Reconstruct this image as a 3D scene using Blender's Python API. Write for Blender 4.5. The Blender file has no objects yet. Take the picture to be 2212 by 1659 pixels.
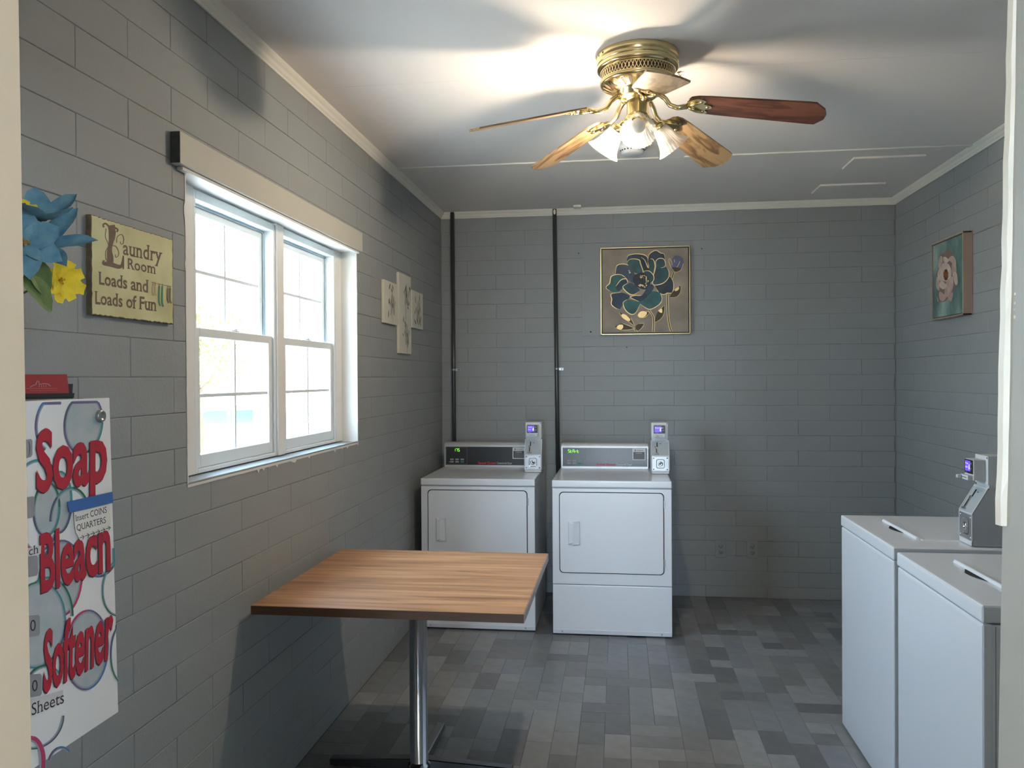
import bpy, bmesh, math, random
from mathutils import Vector, Matrix, geometry
random.seed(7)
S = bpy.context.scene
C = S.collection
PI = math.pi
R = math.radians

# ------------------------------------------------------------------ camera
FPX = 1755.67                       # focal length in pixels of the 2212 wide frame
CAM = Vector((1.2378, 0.0, 1.4929))
YAW, PITCH, ROLL = -0.1307, -0.0077, -0.0062
_f = Vector((math.sin(YAW)*math.cos(PITCH), math.cos(YAW)*math.cos(PITCH), math.sin(PITCH)))
_r0 = Vector((math.cos(YAW), -math.sin(YAW), 0)); _u0 = _r0.cross(_f)
_r = _r0*math.cos(ROLL)+_u0*math.sin(ROLL); _u = -_r0*math.sin(ROLL)+_u0*math.cos(ROLL)
cd = bpy.data.cameras.new('camera'); cam = bpy.data.objects.new('camera', cd); C.objects.link(cam)
cd.sensor_width = 36; cd.lens = FPX/2212*36; cd.clip_start = 0.05
M4 = Matrix((( _r.x, _u.x, -_f.x, CAM.x), (_r.y, _u.y, -_f.y, CAM.y), (_r.z, _u.z, -_f.z, CAM.z), (0, 0, 0, 1)))
cam.matrix_world = M4
S.camera = cam

def at(u, v, ax, val):
    """the world point where a measured pixel meets the plane axis=val (used to measure up real planes)"""
    d = _f + _r*((u-1106)/FPX) - _u*((v-829.5)/FPX)
    t = (val-CAM[ax])/d[ax]
    return CAM + d*t

# ------------------------------------------------------------------ view, world, lights
S.view_settings.view_transform = 'Standard'; S.view_settings.look = 'None'
S.view_settings.exposure = 0.12; S.view_settings.gamma = 1.0
S.view_settings.use_curve_mapping = False
SKY = 24.0
w = bpy.data.worlds.new('overcast_sky'); S.world = w; w.use_nodes = True
nt = w.node_tree; nt.nodes.clear()
wo = nt.nodes.new('ShaderNodeOutputWorld'); bg = nt.nodes.new('ShaderNodeBackground')
tc = nt.nodes.new('ShaderNodeTexCoord'); sp = nt.nodes.new('ShaderNodeSeparateXYZ'); rp = nt.nodes.new('ShaderNodeValToRGB')
nt.links.new(tc.outputs['Generated'], sp.inputs[0]); nt.links.new(sp.outputs['Z'], rp.inputs[0])
rp.color_ramp.elements[0].position = 0.0; rp.color_ramp.elements[0].color = (0.72, 0.86, 1.0, 1)
rp.color_ramp.elements[1].position = 0.8; rp.color_ramp.elements[1].color = (0.48, 0.69, 1.0, 1)
nt.links.new(rp.outputs[0], bg.inputs[0]); bg.inputs[1].default_value = SKY
nt.links.new(bg.outputs[0], wo.inputs[0])
sl = bpy.data.lights.new('sun', 'SUN'); sl.energy = 110; sl.angle = R(0.6); sl.color = (1.0, 0.94, 0.85)
so = bpy.data.objects.new('sun', sl); C.objects.link(so); so.rotation_euler = (R(-36), 0, 0)      # comes from beyond the back wall, enters no opening
def portal(name, loc, rot, sx, sy):
    l = bpy.data.lights.new(name, 'AREA'); l.shape = 'RECTANGLE'; l.size = sx; l.size_y = sy
    l.cycles.is_portal = True
    o = bpy.data.objects.new(name, l); C.objects.link(o); o.location = loc; o.rotation_euler = rot
portal('window_portal', (-0.19, 3.02, 1.64), (0, -PI/2, 0), 0.95, 1.40)
portal('door_portal', (1.10, 0.57, 1.0), (PI/2, 0, 0), 0.95, 2.05)

# ------------------------------------------------------------------ room numbers
W, D, H = 3.042, 5.622, 2.655
Y0 = 0.75                              # inner face of the front wall
ROW0, ROWH, BLK = 0.078, 0.1016, 0.4064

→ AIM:
Repeat, word for word and with no pictures, only the lines running from the beginning of the data to the line that contains "R = math.radians".

→ REPLY TO THE TASK:
Reconstruct this image as a 3D scene using Blender's Python API. Write for Blender 4.5. The Blender file has no objects yet. Take the picture to be 2212 by 1659 pixels.
import bpy, bmesh, math, random
from mathutils import Vector, Matrix, geometry
random.seed(7)
S = bpy.context.scene
C = S.collection
PI = math.pi
R = math.radians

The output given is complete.